** START OF Provided records **

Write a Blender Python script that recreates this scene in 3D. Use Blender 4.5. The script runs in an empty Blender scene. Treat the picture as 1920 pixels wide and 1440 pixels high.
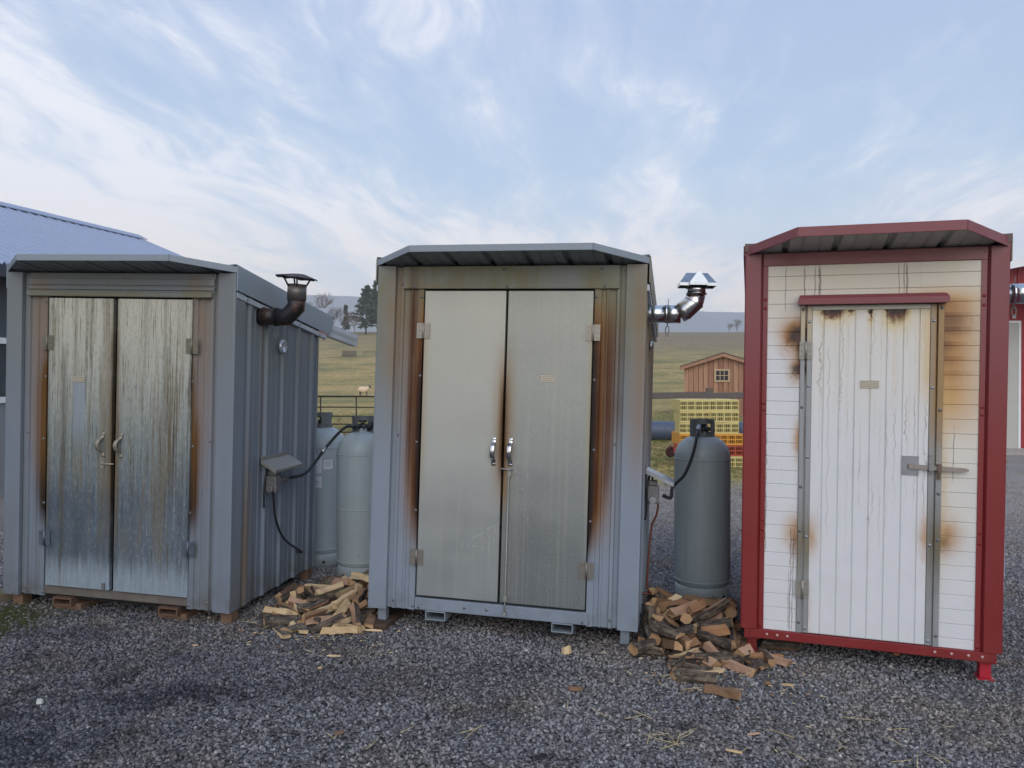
import bpy, bmesh, math, random
from mathutils import Vector, Matrix, noise as mnoise
PI = math.pi; R = math.radians
random.seed(7)
SC = bpy.context.scene
COL = SC.collection

# ---------------------------------------------------------------- camera
CAM_Z = 1.54; PITCH = R(0.4)
cam = bpy.data.cameras.new('camera'); camo = bpy.data.objects.new('camera', cam); COL.objects.link(camo)
camo.location = (0, 0, CAM_Z); camo.rotation_euler = (PI/2 - PITCH, 0, 0)
cam.sensor_width = 36.0; cam.lens = 1442/1920*36.0; cam.clip_start = 0.05; cam.clip_end = 6000
SC.camera = camo

# ---------------------------------------------------------------- light: dusk sky with cirrus, one very soft sun
SUN_EL, SUN_AZ = R(30), R(173)          # azimuth measured clockwise from +Y (behind the camera, to the left)
wd = bpy.data.worlds.new('World'); SC.world = wd; wd.use_nodes = True
wd.cycles.sampling_method = 'NONE'

def lin(r, g, b, a=1.0):
    def c(v):
        v /= 255.0
        return v/12.92 if v <= 0.04045 else ((v+0.055)/1.055)**2.4
    return (c(r), c(g), c(b), a)

class NT:
    """small helper to write node trees as expressions"""
    def __init__(s, tree):
        s.t = tree; s.n = tree.nodes; s.l = tree.links
    def new(s, typ, **kw):
        n = s.n.new(typ)
        for k, v in kw.items(): setattr(n, k, v)
        return n
    def put(s, sock, v):
        if v is None: return
        if isinstance(v, bpy.types.NodeSocket): s.l.new(v, sock)
        else:
            if isinstance(v, (tuple, list)) and len(v) == 3 and sock.type == 'RGBA': v = (*v, 1)
            sock.default_value = v
    def m(s, op, a, b=None, c=None, clamp=False):
        n = s.new('ShaderNodeMath', operation=op, use_clamp=clamp)
        s.put(n.inputs[0], a); s.put(n.inputs[1], b)
        if c is not None: s.put(n.inputs[2], c)
        return n.outputs[0]
    def add(s, *v):
        o = v[0]
        for q in v[1:]: o = s.m('ADD', o, q)
        return o
    def mul(s, *v):
        o = v[0]
        for q in v[1:]: o = s.m('MULTIPLY', o, q)
        return o
    def sat(s, v): return s.m('ADD', v, 0.0, clamp=True)
    def inv(s, v): return s.m('SUBTRACT', 1.0, v)
    def mx(s, *v):
        o = v[0]
        for q in v[1:]: o = s.m('MAXIMUM', o, q)
        return o
    def g(s, x, c, w):                      # gaussian bump
        d = s.m('DIVIDE', s.m('SUBTRACT', x, c), w)
        return s.m('POWER', 2.718, s.mul(d, d, -1.0))
    def ss(s, x, a, b, lo=0.0, hi=1.0):     # smooth step
        n = s.new('ShaderNodeMapRange', interpolation_type='SMOOTHSTEP')
        s.put(n.inputs[0], x); s.put(n.inputs[1], a); s.put(n.inputs[2], b); s.put(n.inputs[3], lo); s.put(n.inputs[4], hi)
        return n.outputs[0]
    def mix(s, f, a, b):
        n = s.new('ShaderNodeMix', data_type='RGBA'); n.clamp_factor = True
        s.put(n.inputs[0], f); s.put(n.inputs[6], a); s.put(n.inputs[7], b)
        return n.outputs[2]
    def mulc(s, a, b):
        n = s.new('ShaderNodeMix', data_type='RGBA', blend_type='MULTIPLY')
        n.inputs[0].default_value = 1.0; s.put(n.inputs[6], a); s.put(n.inputs[7], b)
        return n.outputs[2]
    def vec(s, x, y, z):
        n = s.new('ShaderNodeCombineXYZ')
        for i, v in enumerate((x, y, z)): s.put(n.inputs[i], v)
        return n.outputs[0]
    def noise(s, v, scale, detail=3, rough=0.5, dist=0.0, out=0):
        n = s.new('ShaderNodeTexNoise'); s.put(n.inputs['Vector'], v)
        n.inputs['Scale'].default_value = scale; n.inputs['Detail'].default_value = detail
        n.inputs['Roughness'].default_value = rough; n.inputs['Distortion'].default_value = dist
        return n.outputs[out]
    def vor(s, v, scale, feature='F1', out='Distance', rnd=1.0):
        n = s.new('ShaderNodeTexVoronoi', feature=feature); s.put(n.inputs['Vector'], v)
        n.inputs['Scale'].default_value = scale; n.inputs['Randomness'].default_value = rnd
        return n.outputs[out]
    def sep(s, v):
        n = s.new('ShaderNodeSeparateXYZ'); s.put(n.inputs[0], v); return n.outputs
    def ramp(s, f, stops):
        n = s.new('ShaderNodeValToRGB'); s.put(n.inputs[0], f); e = n.color_ramp.elements
        while len(e) < len(stops): e.new(0.5)
        for q, (p, c) in zip(e, stops): q.position = p; q.color = (*c[:3], 1)
        return n.outputs[0]
    def bump(s, h, strength=0.3, dist=0.01, normal=None):
        n = s.new('ShaderNodeBump'); n.inputs['Strength'].default_value = strength; n.inputs['Distance'].default_value = dist
        s.put(n.inputs['Height'], h); s.put(n.inputs['Normal'], normal)
        return n.outputs[0]

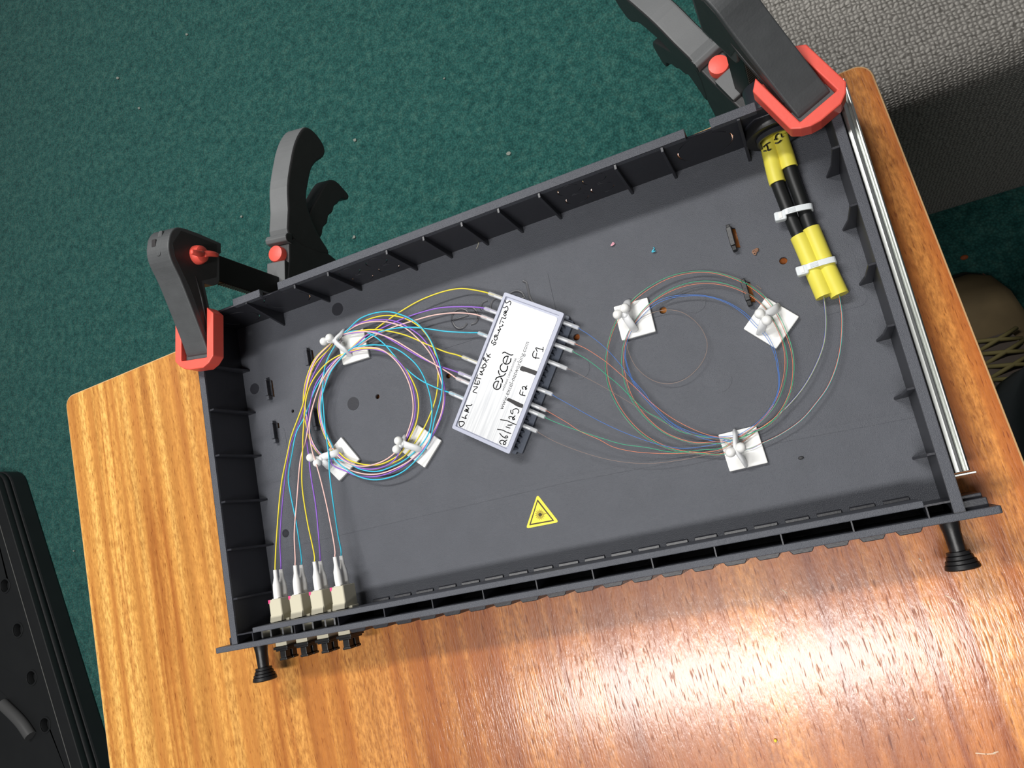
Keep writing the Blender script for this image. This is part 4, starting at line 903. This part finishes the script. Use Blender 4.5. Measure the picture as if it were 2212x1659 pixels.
bm = bmesh.new(); tube(bm, [(40, 34, CH), (660, 34, CH)], 1.1, 6); obj('lid_moulding', bm, mat('grey_edge', (.10, .10, .095), .5), ca)
for a in (250, 348, 450, 547):
    bm = plate(arcpts(a, 0, 16, 0, 350, 35), [arcpts(a, 0, 13, 0, 350, 35)], 2, lambda x, y, t: Vector((x, y, CH - .5 + t))); obj('dimple_ring', bm, BK, ca)
p0, p1, p2 = at(5, 1520, FZ + CH + 8), at(45, 1560, FZ + CH + 8), at(66, 1590, FZ + CH + 8)
o = obj('tool_handle', T(spline([p0, p1, p2], 6), 11, 12), mat('grey_handle_plastic', (.10, .10, .10), .4), smooth=True); tag(o, 'grey rounded tool handle lying on the dark plastic case', 'tool')

# ------------------------------------------------------------------ person standing at the right of the table
per = thing('person', 'person in a tan laced boot and dark trousers standing right of the table', 'person', (690, 60, FZ)); ORG[per.name] = Vector((690, 60, FZ))
def skin_mesh(verts, edges, radii, root=0, sub=2):
    me = bpy.data.meshes.new('tmp'); me.from_pydata([Vector(v) * S for v in verts], edges, []); ob = bpy.data.objects.new('tmp', me); COL.objects.link(ob)
    sk = ob.modifiers.new('skin', 'SKIN'); sk.use_smooth_shade = True
    for i, v in enumerate(me.skin_vertices[0].data): v.radius = (radii[i] * S, radii[i] * S); v.use_root = (i == root)
    sb = ob.modifiers.new('sub', 'SUBSURF'); sb.levels = sub; sb.render_levels = sub
    bpy.context.view_layer.update(); dg = bpy.context.evaluated_depsgraph_get()
    out = bpy.data.meshes.new_from_object(ob.evaluated_get(dg)); bpy.data.objects.remove(ob); bpy.data.meshes.remove(me)
    for v in out.vertices: v.co = v.co / S
    return out
V = [(690, 5, 190), (675, -35, 330), (655, -75, 470), (635, -95, 610), (600, -95, 690), (580, -88, 745), (556, -80, 815), (550, -76, 870),      # pelvis .. head
     (614, 40, 150), (610, 62, -230), (618, 52, -640), (765, 20, 150), (795, 50, -230), (822, 40, -640),                               # legs
     (545, -165, 640), (525, -60, 500), (470, 0, 560), (755, -10, 620), (690, 110, 480), (560, 80, 540), (480, 40, 560)]
Ed = [(0, 1), (1, 2), (2, 3), (3, 4), (4, 5), (5, 6), (6, 7), (0, 8), (8, 9), (9, 10), (0, 11), (11, 12), (12, 13), (3, 14), (14, 15), (15, 16), (3, 17), (17, 18), (18, 19), (19, 20)]
Rr = [150, 140, 150, 120, 58, 52, 86, 78, 88, 64, 48, 88, 64, 48, 58, 44, 33, 58, 44, 36, 32]
me = skin_mesh(V, Ed, Rr)
skinm = mat('skin', (.55, .33, .24), .5); trous = mat('dark_trouser_cloth', (.022, .023, .028), .85, bump=.3, bscale=300); jum = mat('navy_jumper_knit', (.04, .05, .08), .9, bump=.3, bscale=200)
bo = obj('body', me, [skinm, jum, trous], per, smooth='all')
for p in bo.data.polygons:
    c = (p.center / S) + ORG[per.name]
    armend = (c - Vector((470, 0, 560))).length < 48 or (c - Vector((480, 40, 560))).length < 45
    p.material_index = 0 if (c.z > 715 or armend) else (1 if c.z > 200 else 2)
def hand(base, d, side):
    bm = bmesh.new(); d = Vector(d).normalized(); sd = d.cross(Vector((0, 0, 1))).normalized() * side
    tube(bm, [base, base + d * 45, base + d * 80], [26, 38, 34], 12, flat=.45)
    for k, ln in enumerate((62, 72, 68, 52)):
        o0 = base + d * 74 + sd * ((k - 1.5) * 18)
        tube(bm, spline([o0, o0 + d * ln * .5 + Vector((0, 0, 4)), o0 + d * ln * .85 - Vector((0, 0, 14)), o0 + d * ln * .9 - Vector((0, 0, 26))], 3), [9, 9, 9, 8.6, 8.6, 8.4, 8, 7.6, 7.4, 6.5], 8)
    o0 = base + d * 30 + sd * -34
    tube(bm, spline([o0, o0 + d * 26 - sd * 14, o0 + d * 52 - sd * 12], 3), [11, 11, 10, 10, 9, 9, 7], 8)
    obj('hand', bm, skinm, per, smooth='all')
hand(Vector((472, -2, 562)), (-.9, .3, .05), 1); hand(Vector((482, 40, 562)), (-.95, .1, .05), -1)
hairm = mat('brown_hair', (.05, .03, .02), .7, bump=.5, bscale=300)
HD = Matrix.Translation((554, -80, 835)) @ Matrix.Rotation(math.radians(25), 4, 'Z') @ Matrix.Rotation(math.radians(-38), 4, 'X')
hp = lambda x, y, z: HD @ Vector((x, y, z))
bm = bmesh.new(); ball(bm, hp(0, -14, 42), 92, 20, 14, (1, 1.08, .86)); obj('hair', bm, hairm, per, smooth='all')
bm = bmesh.new()
for s_ in (-1, 1): ball(bm, hp(s_ * 31, 82, 4), 11, 12, 8)
obj('eyes', bm, M['white'], per, smooth='all')
bm = bmesh.new(); tube(bm, spline([hp(0, 80, 4), hp(0, 106, -26), hp(0, 86, -38)], 4), [8, 9, 10, 12, 14, 14, 12, 10, 8], 10); obj('nose', bm, skinm, per, smooth='all')
bm = bmesh.new(); tube(bm, [hp(-20, 78, -62), hp(0, 86, -64), hp(20, 78, -62)], [3, 6, 3], 8); obj('mouth', bm, mat('lips', (.4, .15, .13), .5), per, smooth='all')
bm = bmesh.new()
for s_ in (-1, 1): ball(bm, hp(s_ * 86, -6, -6), 22, 12, 8, (.6, .8, 1.2))
obj('ears', bm, skinm, per, smooth='all')
tan = mat('tan_nubuck', (.105, .075, .035), .85, bump=.4, bscale=250, var=.3, vscale=30); sole = mat('dark_rubber_sole', (.03, .028, .025), .7); lace = mat('yellow_brown_lace', (.15, .125, .045), .8)
def boot(x, y, rot):
    R_ = Matrix.Translation((x, y, FZ)) @ Matrix.Rotation(rot, 4, 'Z')
    def loft(secs, nm, mt_, **k):
        bm = bmesh.new(); rings = []
        for (yy, zb, zt, hw) in secs:
            rr = []
            for j in range(16):
                a = 2 * math.pi * j / 16; cx, cz = math.cos(a), math.sin(a)
                rr.append(bm.verts.new(R_ @ Vector((hw * (abs(cx) ** .8) * (1 if cx > 0 else -1), yy, (zb + zt) / 2 + (zt - zb) / 2 * (abs(cz) ** .7) * (1 if cz > 0 else -1)))))
            rings.append(rr)
        for i in range(len(rings) - 1):
            for j in range(16): bm.faces.new((rings[i][j], rings[i][(j + 1) % 16], rings[i + 1][(j + 1) % 16], rings[i + 1][j]))
        bm.faces.new(rings[0][::-1]); bm.faces.new(rings[-1])
        return obj(nm, bm, mt_, per, smooth='all', **k)
    u = loft([(-88, 26, 60, 20), (-80, 22, 120, 36), (-50, 22, 138, 43), (-10, 22, 138, 44), (25, 22, 118, 46), (70, 22, 92, 49), (115, 22, 76, 51), (150, 22, 66, 47), (178, 22, 56, 34), (190, 26, 44, 14)], 'boot_upper', tan, label='tan nubuck boot')
    loft([(-94, 2, 20, 22), (-84, 0, 26, 40), (-30, 0, 26, 44), (20, 0, 26, 45), (110, 0, 26, 55), (160, 0, 26, 50), (188, 0, 26, 32), (198, 4, 22, 14)], 'boot_sole', sole)
    bm = bmesh.new()
    prism(bm, [(-22, -5), (22, -5), (26, 60), (18, 98), (-18, 98), (-26, 60)], 0, 6, lambda a, b, q: R_ @ Vector((a, b, 139 - max(0, b - 5) * .62 + q)))
    obj('tongue', bm, mat('grey_brown_tongue', (.07, .055, .045), .9), u)
    for k in range(5):
        yy = 12 + k * 18; zz = 139 - max(0, yy - 5) * .6 + 5
        for s in (-1, 1):
            bm = T([R_ @ Vector((-s * 26, yy, zz - 3)), R_ @ Vector((0, yy + 7, zz + 4)), R_ @ Vector((s * 26, yy + 15, zz - 8))], 2.6, 8); obj('lace', bm, lace, u, smooth='all')
    bm = T(spline([R_ @ Vector((-44, -8, 134)), R_ @ Vector((0, 24, 152)), R_ @ Vector((44, -8, 134))], 6), 4, 8); obj('ankle_lace', bm, lace, u, smooth='all')
    for s in (-1, 1):
        for yy, zz in ((-8, 108), (22, 98), (50, 84)):
            bm = bmesh.new(); ball(bm, R_ @ Vector((s * 45, yy, zz)), 5, 10, 6); obj('eyelet', bm, sole, u, smooth='all')
boot(606, 62, math.radians(4)); boot(822, 40, math.radians(-8))
for x in (617, 821):
    prof = [(-612, 66, 0), (-520, 62, 2), (-420, 66, 6), (-230, 80, 18)]
    bm = T([(x + (a - 0) * 0, 44 + q, z) for z, a, q in prof], [a for z, a, q in prof], 20); obj('trouser_leg', bm, trous, per, smooth='all')

# ------------------------------------------------------------------ bits on the carpet
for i, (px, py, r) in enumerate(((255, 169, 4), (301, 234, 3.6), (404, 75, 3.4), (767, 303, 4.5), (1100, 332, 5), (765, 513, 4), (522, 468, 3), (160, 1190, 2.5), (645, 318, 2.5), (960, 170, 2.5))):
    c = at(px, py, FZ + 2); rnd = random.Random(i); bm = bmesh.new()
    ring = [Vector((r * rnd.uniform(.6, 1.1) * math.cos(k * math.pi / 3.5), r * rnd.uniform(.5, 1.0) * math.sin(k * math.pi / 3.5), 0)) + c for k in range(7)]
    lo = [bm.verts.new(p) for p in ring]; hi = [bm.verts.new(p + Vector((0, 0, 1.6 + rnd.uniform(-.8, .8)))) for p in ring]
    bm.faces.new(lo[::-1]); bm.faces.new(hi)
    for k in range(7): bm.faces.new((lo[k], lo[(k + 1) % 7], hi[(k + 1) % 7], hi[k]))
    o = obj('paper_crumb', bm, M['ghost']); tag(o, ['pale crumb on the carpet near the upper left corner of the photo', 'pale crumb just below right of the upper left crumb', 'pale crumb near the top edge left of centre', 'pale crumb on the carpet right of the left clamp\'s grip', 'larger pale crumb on the carpet midway behind the rear wall', 'pale crumb between the left clamp\'s trigger and the tray wall', 'small pale crumb directly above the left clamp\'s wing knob', 'tiny speck between the dark case and the table edge', 'tiny speck beside the tip of the left clamp\'s grip', 'tiny speck on the carpet near the top centre'][i], 'crumb', 'pale crumbs on the green carpet')
o = obj('wooden_stick', T([at(2120, 594, FZ + 3), at(2158, 618, FZ + 3)], 3.2, 8), mat('reddish_stick', (.42, .16, .10), .7)); tag(o, 'thin reddish stick on the dark carpet right of the table', 'stick')
bm = bmesh.new(); ball(bm, at(2083, 556, FZ + 3), 4, 8, 6, (1.3, .9, .7)); o = obj('orange_crumb', bm, mat('orange_bit', (.40, .10, .03), .7)); tag(o, 'small orange-brown crumb on the dark carpet', 'crumb')
bm = bmesh.new(); ball(bm, at(1675, 1600, .9), .9, 8, 6, (1, 1, .8)); o = obj('yellow_crumb', bm, M['yellowst']); tag(o, 'tiny yellow crumb on the table near the bottom edge', 'crumb')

** END OF Provided records **

Task directions => Give back exactly the lines from the first line of the data through the line with "COL = SC.collection", pictures excluded.

Solution to this problem =>
Write a Blender Python script that recreates this scene in 3D. Use Blender 4.5. The script runs in an empty Blender scene. Treat the picture as 1920 pixels wide and 1440 pixels high.
import bpy, bmesh, math, random
from mathutils import Vector, Matrix, noise as mnoise
PI = math.pi; R = math.radians
random.seed(7)
SC = bpy.context.scene
COL = SC.collection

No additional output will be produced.